Después, aunque hizo hasta cinco carreras en el conservatorio, su vida siguió ligada a la librería.
Los meses de septiembre y octubre, con el inicio del curso escolar, eran especialmente ajetreados. «Vivíamos todo el año de lo que se vendían en esos dos meses», asegura».
Hoy, con un cartel de «Liquidación» y otro de «Se alquila» en el escaparte, todos estos recuerdos se antojan caducos. Casi marchitos.
La librería más antigua de Madrid, con la que solo compite ya en antigüedad la Librería Felipa, de libros de segunda mano, pronto echará el cierre.
A la fagocitación de Amazon se le añade la falta de un relevo que nunca llegó ni para Ana ni para su hermana Lourdes. «Ella es la que ha estado siempre.
Lleva aquí 50 años. Ahora ha cumplido 80″, dice Ana sobre su hermana. «Le hemos dicho que no queremos que se rompa la cadera aquí. Que hay que cerrar. Nos hemos ido languideciendo. Y por eso nos vamos».

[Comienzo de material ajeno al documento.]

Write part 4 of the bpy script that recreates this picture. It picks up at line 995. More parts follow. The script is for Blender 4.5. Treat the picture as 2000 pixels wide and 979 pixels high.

En su interior, Ana alberga la esperanza de que el negocio que en tiempos de sus padres llegó a sustentar hasta a cuatro familias siga siendo una librería cuando ellas ya no estén.
Aunque el escepticismo es más fuerte que el ánimo. Teme que los interesados en hacerse con el local y en mantener su misma actividad retrocedan en el momento de pagar el alquiler.
«Quizá no les salgan las cuentas», lamenta.
«Cuando se pierde una librería, es una tragedia, un paso a la vulgarización, al barbarismo. Cada vez que una librería cierra, me dan ganas de ponerme el crespón«.